Consolidation may not save money for local governments

Feb 4, 2014

Last month’s budget proposal address saw Governor Cuomo put pressure on local governments to consolidate in order to reduce property taxes and save money.

The New York State Association of Counties is holding its legislative conference in Albany this week, and a new report on government consolidation is on the agenda. But, not everyone is convinced the move is a money saver.

In his budget address, Gov. Cuomo said there were more than 10,000 local government entities in the state and reducing that number will result in lower taxes and cost savings.

“Why is the property tax so high, because we have too many levels of government period. You don’t need any calculator to figure this out, when you have as many levels of local government as we have,” Cuomo said.

“So we want to freeze the property tax. Number one, to provide relief to struggling homeowners but number two, to incentivize consolidation and shared services.”

Mildred Warner, professor of city and regional planning at Cornell University, disagrees. Warner says the Cuomo plan assumes that efficiencies will be gained through consolidation.

But, she says, it’s more likely that savings will be realized solely through a service-by-service approach. For example, if highway departments share road work equipment, but snow plough services remain localized.

“Consolidation is like a really crude tool to use whereas service sharing is a much more fine tool where you say, ok for this service it makes sense, for that service it doesn’t so that’s why I’m going to go one direction or another.”

Warner says for cost savings to be realized, it all comes down to realizing economies of scale.

“An economy of scale is when your per unit cost of service delivery drops as the population that you serve rises, that’s when you get an economy of scale. Consolidation can only achieve cost savings when you have an economy of scale that you have not yet realized, which means that when you have two units consolidating into one, your per unit costs of service delivery are going to drop. That’s the only place cost savings can come from if you’re going to keep your quality and quantity of service the same. Now if you’re going to reduce the quantity and quality of service, that’s not a real cost saving, that’s a cost transfer.”

Kevin Gaughan, a government reform advocate from Erie county, sees it differently.

He says the argument that this kind of government restructuring doesn’t result in savings is similar to claiming fewer calories won’t result in weight loss.

“I disagree with the rather creative assertions that some would proffer that reducing government size is not going to result in reduced taxes. It is the only reform that will result in reduced taxes in my experience.”

But, Warner says the solution lies at the state level, not with local governments.

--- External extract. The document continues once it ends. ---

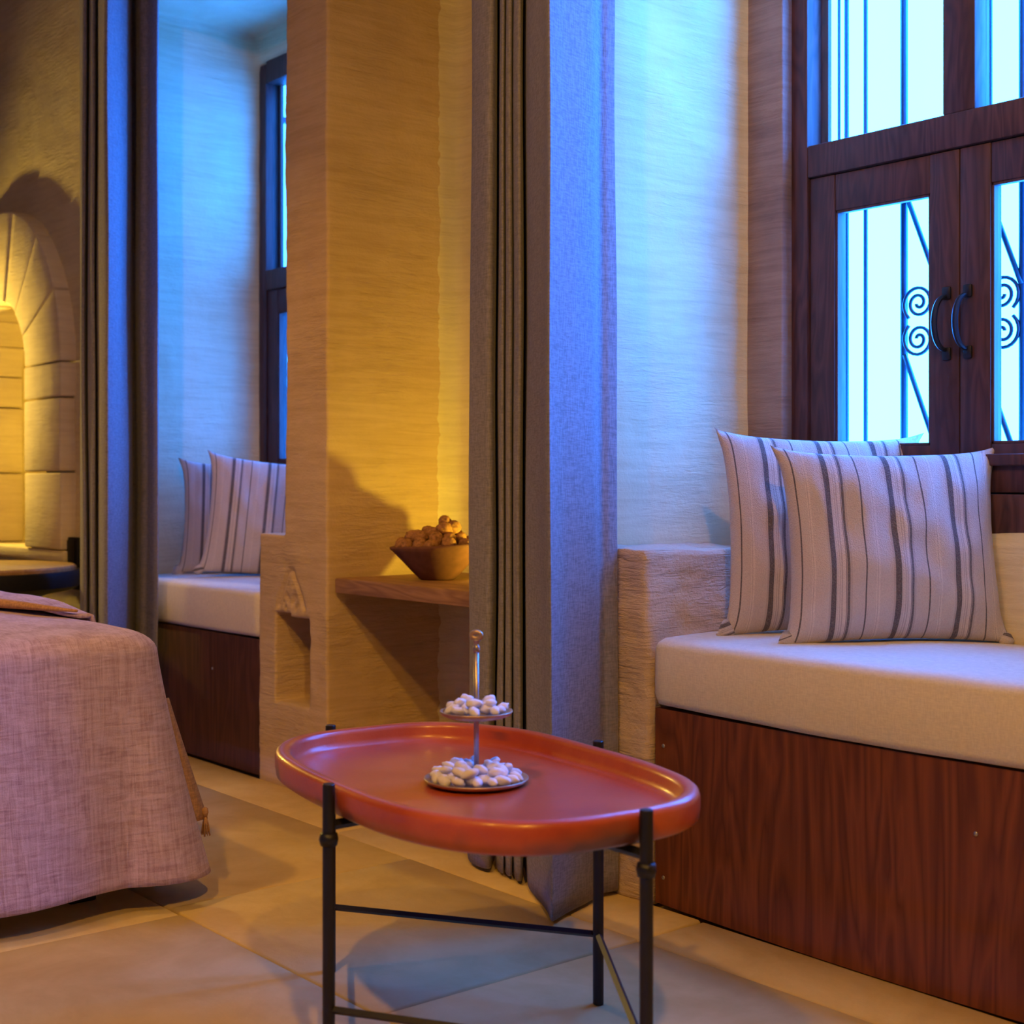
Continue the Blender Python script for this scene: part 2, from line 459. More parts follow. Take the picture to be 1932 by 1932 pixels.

“New York state pushes down the financial responsibility for service delivery to the local government level more than any other state in the union, and that’s why our taxes are higher at the local level because things that other states pay for, New York state makes local governments pay for.”

Warner says it’s time for the state to step up and take some of the burden off local governments.  

Gov. Cuomo’s office says consolidation is not the only option available for local governments to meet the 3% cost savings outlined in the budget address. Service sharing and other creative approaches may also be employed.

“Homeowners will be eligible for the property tax freeze if one, the local government stays within the 2% cap, so it is an incentive for the locality to stay within the cap. But number two, the local government implements an approved plan to save at least 1% a year for three years and a total of 3% reduction in cost. So what this really then lays out is a five year plan,” said Gov. Cuomo during his budget proposal address.